Während der Regierungsperiode 2010 bis 2013 haben die etablierten Parteien massiv an Rückhalt verloren. Erstmals seit der Staatsgründung im Jahre 1993 konnten sich nach der jetzigen Wahl, im bis dahin stabilen Parteiensystem Tschechiens, neue Formierungen durchsetzen. Diese Fragmentierung der Parteienlandschaft ist auf den Unmut der Bürger und deren Protestwahlverhalten zurückzuführen. Sowohl die anhaltende Korruption als auch die wirtschaftliche Stagnation, gepaart mit einer strikten Sparpolitik, sind hierfür ursächlich.

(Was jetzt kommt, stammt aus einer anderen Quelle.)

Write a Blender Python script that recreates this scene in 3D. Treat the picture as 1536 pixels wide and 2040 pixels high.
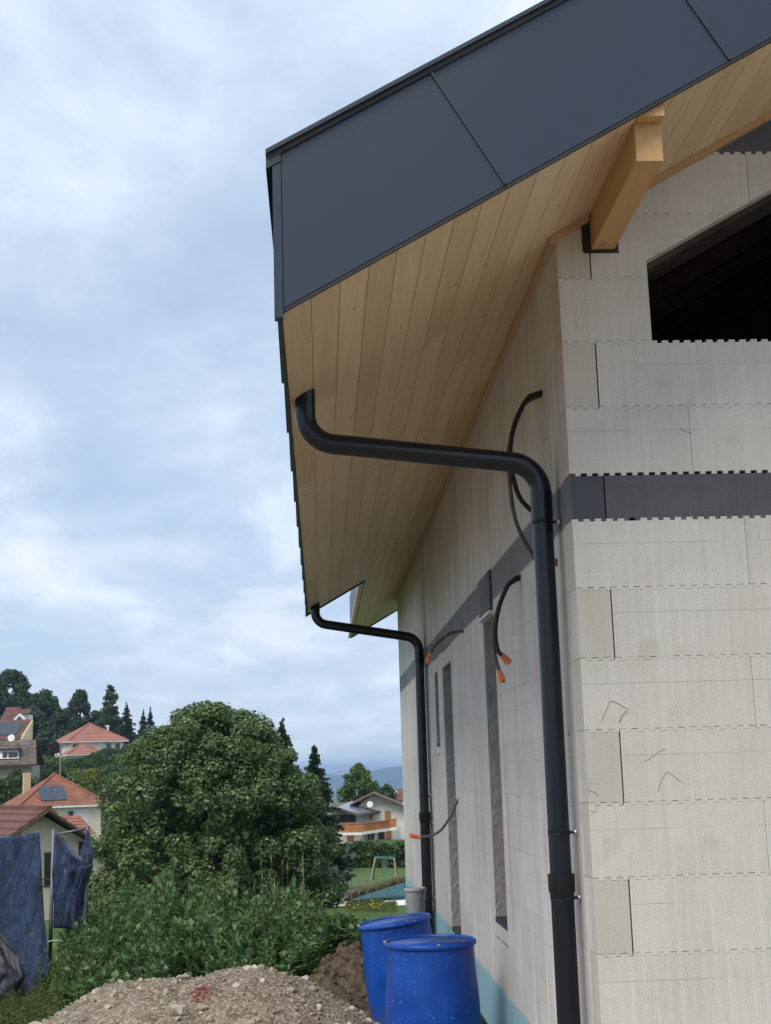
import bpy, math, random
import numpy as np
from mathutils import Matrix, Vector

# ------------------------------------------------------------------ scene
for o in list(bpy.data.objects):
    bpy.data.objects.remove(o)
scn = bpy.context.scene
random.seed(7)
rng = np.random.default_rng(11)
RD = math.radians

# camera: hand-held phone shot, 5.6 m in front of the gable, pitched 11 degrees up
FPX, YAW, PITCH, ROLL = 2653.5, 0.0523, 0.1921, 0.0301
CAM = np.array([-1.0975, -5.604, 2.068])
def cam_axes():
    cy, sy, cp, sp = math.cos(YAW), math.sin(YAW), math.cos(PITCH), math.sin(PITCH)
    f = np.array([sy*cp, cy*cp, sp]); r = np.array([cy, -sy, 0.0]); u = np.cross(r, f)
    c, s = math.cos(ROLL), math.sin(ROLL)
    return c*r - s*u, s*r + c*u, f
CR, CU, CF = cam_axes()
cd = bpy.data.cameras.new('camera')
cd.sensor_fit = 'HORIZONTAL'; cd.sensor_width = 36.0
cd.lens = 36.0*FPX/1536.0
cd.clip_start = 0.05; cd.clip_end = 30000
cam = bpy.data.objects.new('camera', cd); scn.collection.objects.link(cam)
cam.matrix_world = Matrix(((CR[0], CU[0], -CF[0], CAM[0]), (CR[1], CU[1], -CF[1], CAM[1]),
                           (CR[2], CU[2], -CF[2], CAM[2]), (0, 0, 0, 1)))
scn.camera = cam
scn.render.resolution_x, scn.render.resolution_y = 771, 1024

def at(px, py, Y):
    """world point at depth Y that the photograph's pixel (1536 x 2040) looks at; used to read sizes off the photo"""
    d = CF + CR*(px-768)/FPX - CU*(py-1020)/FPX
    return CAM + d*(Y-CAM[1])/d[1]

# ------------------------------------------------------------------ light
SUN_EL, SUN_AZ, SUN_STR, SKY_STR = 50.0, -142.0, 2.15, 0.076     # azimuth: degrees clockwise from +Y
sd = bpy.data.lights.new('sun', 'SUN'); sd.energy = SUN_STR; sd.angle = RD(35); sd.color = (1.0, 0.93, 0.83)
sun = bpy.data.objects.new('sun', sd); scn.collection.objects.link(sun)
sdir = Vector((math.sin(RD(SUN_AZ))*math.cos(RD(SUN_EL)), math.cos(RD(SUN_AZ))*math.cos(RD(SUN_EL)), math.sin(RD(SUN_EL))))
sun.rotation_euler = (-sdir).to_track_quat('-Z', 'Y').to_euler()
sun.location = (-20, -20, 40)

def nd(nt, typ, ins=None, **props):
    n = nt.nodes.new(typ)
    for k, v in props.items():
        setattr(n, k, v)
    for k, v in (ins or {}).items():
        s = n.inputs[k]
        if isinstance(v, bpy.types.NodeSocket): nt.links.new(v, s)
        else: s.default_value = v
    return n
def mth(nt, op, a, b=0.0, c=None, clamp=False):
    ins = {0: a, 1: b}
    if c is not None: ins[2] = c
    return nd(nt, 'ShaderNodeMath', ins, operation=op, use_clamp=clamp).outputs[0]
def mix(nt, f, a, b, blend='MIX'):
    n = nt.nodes.new('ShaderNodeMix'); n.data_type = 'RGBA'; n.blend_type = blend; n.clamp_factor = True
    for i, v in ((0, f), (6, a), (7, b)):
        if isinstance(v, bpy.types.NodeSocket): nt.links.new(v, n.inputs[i])
        else: n.inputs[i].default_value = (tuple(v)+(1,))[:4] if i else v
    return n.outputs[2]
def ramp(nt, f, lo, hi):
    return nd(nt, 'ShaderNodeMapRange', {0: f, 1: lo, 2: hi, 3: 0.0, 4: 1.0}, interpolation_type='SMOOTHSTEP').outputs[0]
def noise(nt, vec, scale, detail=4.0, rough=0.55, dist=0.0):
    return nd(nt, 'ShaderNodeTexNoise', {'Vector': vec, 'Scale': scale, 'Detail': detail, 'Roughness': rough, 'Distortion': dist}).outputs[0]
def vscale(nt, vec, s):
    return nd(nt, 'ShaderNodeVectorMath', {0: vec, 1: s}, operation='MULTIPLY').outputs[0]

# sky: blue daylight behind layers of thin bright cloud
w = bpy.data.worlds.new('World'); scn.world = w; w.use_nodes = True
nt = w.node_tree; nt.nodes.clear()
tc = nd(nt, 'ShaderNodeTexCoord').outputs['Generated']
sky = nd(nt, 'ShaderNodeTexSky', sky_type='NISHITA', sun_disc=False, sun_elevation=RD(SUN_EL), sun_rotation=RD(SUN_AZ),
         altitude=600.0, air_density=1.0, dust_density=1.2, ozone_density=1.2)
sp = nd(nt, 'ShaderNodeSeparateXYZ', {0: tc})
zz = mth(nt, 'ADD', mth(nt, 'MAXIMUM', sp.outputs[2], 0.0), 0.16)
pv = nd(nt, 'ShaderNodeCombineXYZ', {0: mth(nt, 'DIVIDE', sp.outputs[0], zz), 1: mth(nt, 'DIVIDE', sp.outputs[1], zz), 2: 0.35}).outputs[0]
pvs = vscale(nt, pv, (1.0, 1.25, 1.0))
n1 = noise(nt, pvs, 0.95, 9.0, 0.56, 0.30)
n2 = noise(nt, vscale(nt, pv, (1.5, 0.9, 1.0)), 1.9, 9.0, 0.60, 0.35)
n3 = noise(nt, pv, 0.55, 3.0, 0.5, 0.2)
cover = ramp(nt, mth(nt, 'ADD', mth(nt, 'MULTIPLY', n1, 0.7), mth(nt, 'MULTIPLY', n2, 0.3)), 0.30, 0.66)
shade = ramp(nt, mth(nt, 'ADD', mth(nt, 'MULTIPLY', n2, 0.5), mth(nt, 'MULTIPLY', n3, 0.5)), 0.36, 0.66)
cloud = mix(nt, shade, (5.0, 6.1, 7.9), (8.7, 9.5, 10.5))
veil = mix(nt, 0.7, sky.outputs[0], (4.9, 6.3, 8.3))
col = mix(nt, mth(nt, 'MULTIPLY', cover, 0.92), veil, cloud)
# low broken cumulus all round the horizon
el = sp.outputs[2]
band = mth(nt, 'MULTIPLY', ramp(nt, el, 0.03, 0.10), mth(nt, 'SUBTRACT', 1.0, ramp(nt, el, 0.12, 0.24)))
n4 = noise(nt, vscale(nt, tc, (1.0, 1.0, 2.6)), 7.5, 7.0, 0.55, 0.2)
cum = mth(nt, 'MULTIPLY', ramp(nt, n4, 0.53, 0.60), band)
col = mix(nt, mth(nt, 'MULTIPLY', cum, 0.30), col, mix(nt, ramp(nt, n4, 0.55, 0.68), (7.6, 8.0, 8.9), (10.2, 10.0, 10.4)))
bg = nd(nt, 'ShaderNodeBackground', {0: col, 1: SKY_STR})
nt.links.new(bg.outputs[0], nd(nt, 'ShaderNodeOutputWorld').inputs[0])

scn.view_settings.view_transform = 'Standard'; scn.view_settings.look = 'None'
scn.view_settings.gamma = 1.0; scn.view_settings.use_curve_mapping = False
scn.view_settings.exposure = 0.60
scn.render.engine = 'CYCLES'
scn.cycles.max_bounces = 8; scn.cycles.diffuse_bounces = 4; scn.cycles.volume_bounces = 0
scn.cycles.volume_step_rate = 4.0

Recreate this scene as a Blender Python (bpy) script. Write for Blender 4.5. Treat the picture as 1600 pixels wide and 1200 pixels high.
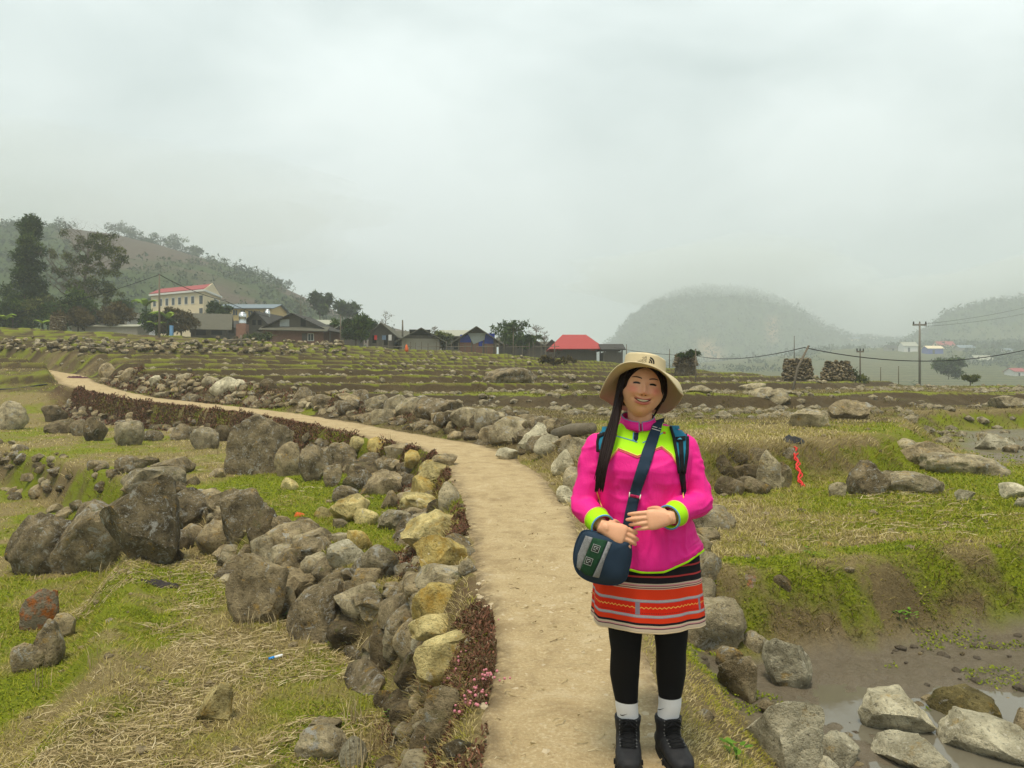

Stärkste Kraft im neuen Parlament sind die Sozialdemokraten (CSSD) mit einem Viertel der Sitze. Dennoch ist das Ergebnis für die CSSD eine Enttäuschung, hatten sie doch auf bis zu 30 Prozent der Stimmen und eine stabile Regierungsperspektive spekuliert. Zusätzlich lähmt die Partei ein interner Machtkampf, der eine rasche Regierungsbildung erschwert. Empor gespült hat die Protestwelle hingegen den Agrar-Milliardär Andrej Babiš. Dieser warb im Wahlkampf mit seiner Partei ANO damit, Tschechien wie ein Unternehmen zu führen und sagte der Korruption den Kampf an. Einige politische Beobachter sprechen von einem tschechischen Berlusconi, nicht zuletzt deswegen, weil Babiš zwei überregionale Tageszeitungen besitzt. Als drittstärkste Kraft kommen die Kommunisten auf 15,1 Prozent der Stimmen, während die konservativ-liberalen Parteien bei knapp 13 Prozent liegen.

Eindeutig Vorteile aus dem Wahlergebnis kann wohl nur Staatspräsident Miloš Zeman ziehen. Schon vor der Wahl hatten ihm Kritiker vorgeworfen, seine Kompetenzen auszudehnen und das parlamentarische System schleichend in ein präsidiales überführen zu wollen.